Pierre Galand : Le doute est intervenu durant mes études à Louvain qui, à l'époque, était une université de grande ouverture, puisqu'on y étudiait le marxisme, ce que l'on ne faisait pas à l'ULB au même moment. Comme je faisais de la philosophie et des sciences politiques, j'ai abordé la question du marxisme. J'y ai côtoyé une série de gens assez extraordinaires, les théologiens de la libération, l'école de Medellin. Ceux-ci mettaient en cause les structures de l'Église catholique, son rôle social, particulièrement en Amérique latine. Il s'agissait par exemple de Camillo Torres, un prêtre membre du mouvement de libération en Colombie, mort au combat dans la lutte de libération. J'en suis arrivé à m'interroger sur la signification de cette université catholique. Je ressentais ces éléments comme des contradictions entre un discours et un vécu qui, malgré la belle époque de Jean XXIII, vont m'amener à m'interroger sur la nature de ce catholicisme, la croyance en Dieu, et sur Dieu. Ce qui me révolte aussi, c'est qu'il s'agit d'une université bourgeoise. Je vais donc faire un petit détour et, à Louvain même, je fréquente l'institut Cardijn. Je croyais aller vers les ouvriers mais c'est l'ouvriérisme que je rencontre, et je vais revenir vers une formation plus technique, des études d'économiste. Mais mon choix était de devenir agnostique, alors que je sortais d'une famille catholique. C'est à ce moment que je décide de faire le pari de Pascal à l'envers. Je parie que Dieu n'existe pas.

Esprit libre : Quel est le lien entre votre engagement pour Oxfam et la laïcité ?
Pierre Galand : À Oxfam, je me suis rendu compte de ce qu'étaient les pratiques du monde catholique dans sa périphérie, comment l'Église structurait ses campagnes, que ce soit en Amérique latine ou en Afrique.
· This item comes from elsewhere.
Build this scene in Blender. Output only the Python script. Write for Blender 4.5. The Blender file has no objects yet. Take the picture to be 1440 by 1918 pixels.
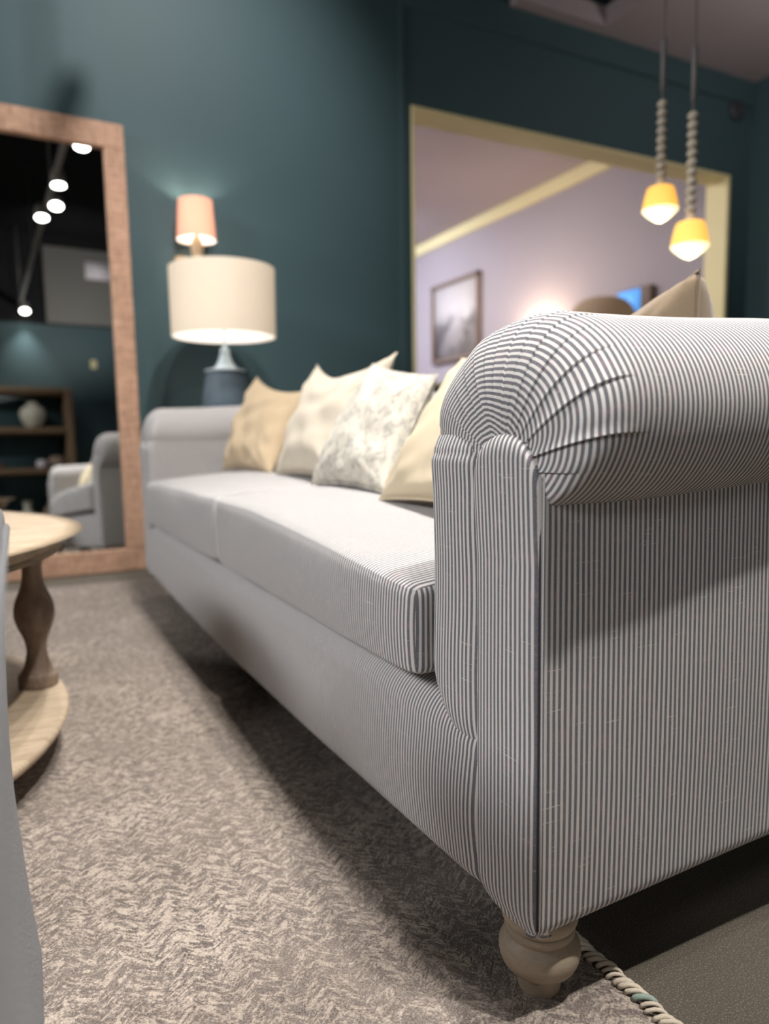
import bpy, bmesh, math, random
from mathutils import Vector, Matrix, noise
random.seed(7)
SC = bpy.context.scene
COL = SC.collection
PI = math.pi
R = math.radians
sin, cos = math.sin, math.cos

# ------------------------------------------------------------------ nodes
class NT:
    def __init__(s, m):
        m.use_nodes = True
        s.t = m.node_tree
        s.n = s.t.nodes
        s.l = s.t.links
        s.b = s.n['Principled BSDF']
    def new(s, kind, **kw):
        o = s.n.new(kind)
        for k, v in kw.items():
            setattr(o, k, v)
        return o
    def link(s, a, b):
        s.l.new(a, b)
    def math(s, op, a, b=None, c=None, clamp=False):
        o = s.new('ShaderNodeMath', operation=op, use_clamp=clamp)
        for i, v in enumerate((a, b, c)):
            if v is None:
                continue
            if isinstance(v, (int, float)):
                o.inputs[i].default_value = v
            else:
                s.link(v, o.inputs[i])
        return o.outputs[0]
    def mix(s, f, a, b, blend='MIX'):
        o = s.new('ShaderNodeMix', data_type='RGBA', blend_type=blend)
        for i, v in ((0, f), (6, a), (7, b)):
            if isinstance(v, (int, float)):
                o.inputs[i].default_value = v
            elif isinstance(v, tuple):
                o.inputs[i].default_value = (*v[:3], 1)
            else:
                s.link(v, o.inputs[i])
        return o.outputs[2]
    def noise(s, vec, scale, detail=2, rough=.5, dist=0.):
        o = s.new('ShaderNodeTexNoise')
        o.inputs['Scale'].default_value = scale
        o.inputs['Detail'].default_value = detail
        o.inputs['Roughness'].default_value = rough
        o.inputs['Distortion'].default_value = dist
        if vec is not None:
            s.link(vec, o.inputs['Vector'])
        return o.outputs['Fac']
    def scaled(s, vec, sx, sy, sz):
        o = s.new('ShaderNodeMapping')
        o.inputs['Scale'].default_value = (sx, sy, sz)
        s.link(vec, o.inputs['Vector'])
        return o.outputs[0]
    def ramp(s, f, lo, hi):
        o = s.new('ShaderNodeMapRange', interpolation_type='SMOOTHSTEP')
        s.link(f, o.inputs[0])
        o.inputs[1].default_value = lo
        o.inputs[2].default_value = hi
        return o.outputs[0]
    def coord(s, which='Object'):
        return s.new('ShaderNodeTexCoord').outputs[which]
    def bump(s, h, strength=.3, dist=.001, normal=None):
        o = s.new('ShaderNodeBump')
        o.inputs['Strength'].default_value = strength
        o.inputs['Distance'].default_value = dist
        s.link(h, o.inputs['Height'])
        if normal is not None:
            s.link(normal, o.inputs['Normal'])
        s.link(o.outputs[0], s.b.inputs['Normal'])
        return o.outputs[0]

def srgb(r, g, b):
    f = lambda c: (c/255/12.92) if c <= 10 else ((c/255+.055)/1.055)**2.4
    return (f(r), f(g), f(b))

def base(name, col, rough=.7, metal=0., spec=.3, emit=None, es=0., nscale=None, namt=.12, bump=0., bdist=.001, coord='Object'):
    m = bpy.data.materials.new(name)
    k = NT(m)
    k.b.inputs['Base Color'].default_value = (*col, 1)
    k.b.inputs['Roughness'].default_value = rough
    k.b.inputs['Metallic'].default_value = metal
    k.b.inputs['Specular IOR Level'].default_value = spec
    if emit:
        k.b.inputs['Emission Color'].default_value = (*emit, 1)
        k.b.inputs['Emission Strength'].default_value = es
    if nscale:
        c = k.coord(coord)
        f = k.noise(c, nscale, 4, .6)
        dark = tuple(x*(1-namt) for x in col)
        lite = tuple(min(1, x*(1+namt)) for x in col)
        k.link(k.mix(f, dark, lite), k.b.inputs['Base Color'])
        if bump:
            k.bump(f, bump, bdist)
    return m

def mat_stripe(name, light, dark, period=.0071):
    m = bpy.data.materials.new(name)
    k = NT(m)
    uv = k.coord('UV')
    sep = k.new('ShaderNodeSeparateXYZ'); k.link(uv, sep.inputs[0])
    u, v = sep.outputs[0], sep.outputs[1]
    wob = k.noise(k.scaled(uv, 40, 9, 1), 1., 2)
    uu = k.math('ADD', u, k.math('MULTIPLY', k.math('SUBTRACT', wob, .5), .0016))
    ph = k.math('FRACT', k.math('DIVIDE', uu, period))
    tri = k.math('ABSOLUTE', k.math('SUBTRACT', ph, .5))          # 0 .. .5
    # ragged edge of the yarns
    yarn = k.noise(k.scaled(uv, 900, 1500, 1), 1., 1)
    tri2 = k.math('ADD', tri, k.math('MULTIPLY', k.math('SUBTRACT', yarn, .5), .13))
    band = k.ramp(tri2, .205, .275)
    # heather inside the dark stripe
    hz = k.ramp(k.noise(k.scaled(uv, 1300, 1300, 1), 1., 2, .7), .42, .62)
    darkc = k.mix(hz, tuple(c*.62 for c in dark), tuple(min(1, c*1.55) for c in dark))
    big = k.noise(k.scaled(uv, 60, 60, 1), 1., 3)
    pink = k.mix(k.ramp(big, .5, .72), darkc, tuple(a*b for a, b in zip(dark, (1.45, 1.12, 1.16))))
    lightc = k.mix(k.noise(k.scaled(uv, 1200, 1200, 1), 1., 1), tuple(c*.86 for c in light), tuple(min(1, c*1.1) for c in light))
    col = k.mix(band, lightc, pink)
    # slubs: short bright weft threads running across the stripes
    sl = k.noise(k.scaled(uv, 22, 520, 1), 1., 2, .5)
    slm = k.ramp(sl, .66, .76)
    col = k.mix(k.math('MULTIPLY', slm, .6), col, tuple(min(1, c*1.12) for c in light))
    k.link(col, k.b.inputs['Base Color'])
    k.b.inputs['Roughness'].default_value = .93
    k.b.inputs['Specular IOR Level'].default_value = .12
    k.b.inputs['Sheen Weight'].default_value = .12
    wv = k.math('ADD', k.noise(k.scaled(uv, 1500, 1500, 1), 1., 1), k.math('MULTIPLY', slm, .5))
    k.bump(wv, .35, .0006)
    return m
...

C'était un combat contre la montée du marxisme en Amérique latine et contre toutes les tentatives du nationalisme africain. Cela m'a convaincu que cette Église était un instrument de combat pour s'imposer dans des lieux où elle avait la capacité d'activer tous ses réseaux de missionnaires, et de jouer un rôle de béquille dans ces sociétés-là.

Esprit libre : En quoi la laïcité est-elle un combat aujourd'hui ?
Pierre Galand : Ce qu'on voit dans le monde, c'est la montée du religieux, un religieux non pas dans le sens d'une option philosophique, mais en tant que manipulation par des sectes et également par les religions organisées et reconnues. C'est une lutte d'influence, une conquête d'espace et de terrain, où se livre un véritable combat qui repose sur la pauvreté des gens et sur leur sécurité, sur leur manque de vision : où va-t-on, quel est leur avenir en tant qu'êtres humains ? On dit que le christianisme est devenu sociologique, c'est faux. Les gens veulent l'assurance que l'Église sera toujours présente en cas de besoin ; qu'à la naissance, au mariage, et à la mort, elle sera là pour leur garantir un visa pour l'avenir. Cette attitude est toujours présente et se décline de multiples façons selon le type d'Églises. Dans les Églises très avancées, le discours est plus élaboré, mais si l'on se tourne vers les Églises du réveil, vers les Églises plus évangéliques, les pentecôtistes, où le discours est beaucoup plus brutal, on se trouve dans une situation de manipulation des esprits. Je parle de deux sectes principalement, l'Opus Dei, qui est du ressort de l'Église, et la scientologie. Ces sectes ont une réelle conception de ce qu'est le contrôle sociétal, mais aussi économique, politique, de l'ensemble de la société. C'est un danger pour la démocratie.

Esprit libre : L'enseignement universitaire n'est pas tout à fait l'enseignement obligatoire, mais quel est le bon modèle : l'ULB ou l'université publique ?
Pierre Galand : Aujourd'hui, avec le processus de Bologne, nous assistons à une homogénéisation des modèles universitaires sur le plan européen. Verra-t-on encore une différence entre une Université neutre, une Université d'État, une Université libre ? Je ne sais pas.

Esprit libre : Mais on peut tenir à une Université libre-exaministe.
Pierre Galand : Nous avons l'obligation de nous battre pour une Université libre-exaministe, c'est une valeur en soi.

 Propos recueillis par Patrice Dartevelle et Nicole Nottet


Récemment élu président du Centre d'action laïque, Pierre Galand prendra ses fonctions en mars 2007. Esprit libre l'a interrogé sur son parcours et le sens qu'il veut donner à son action.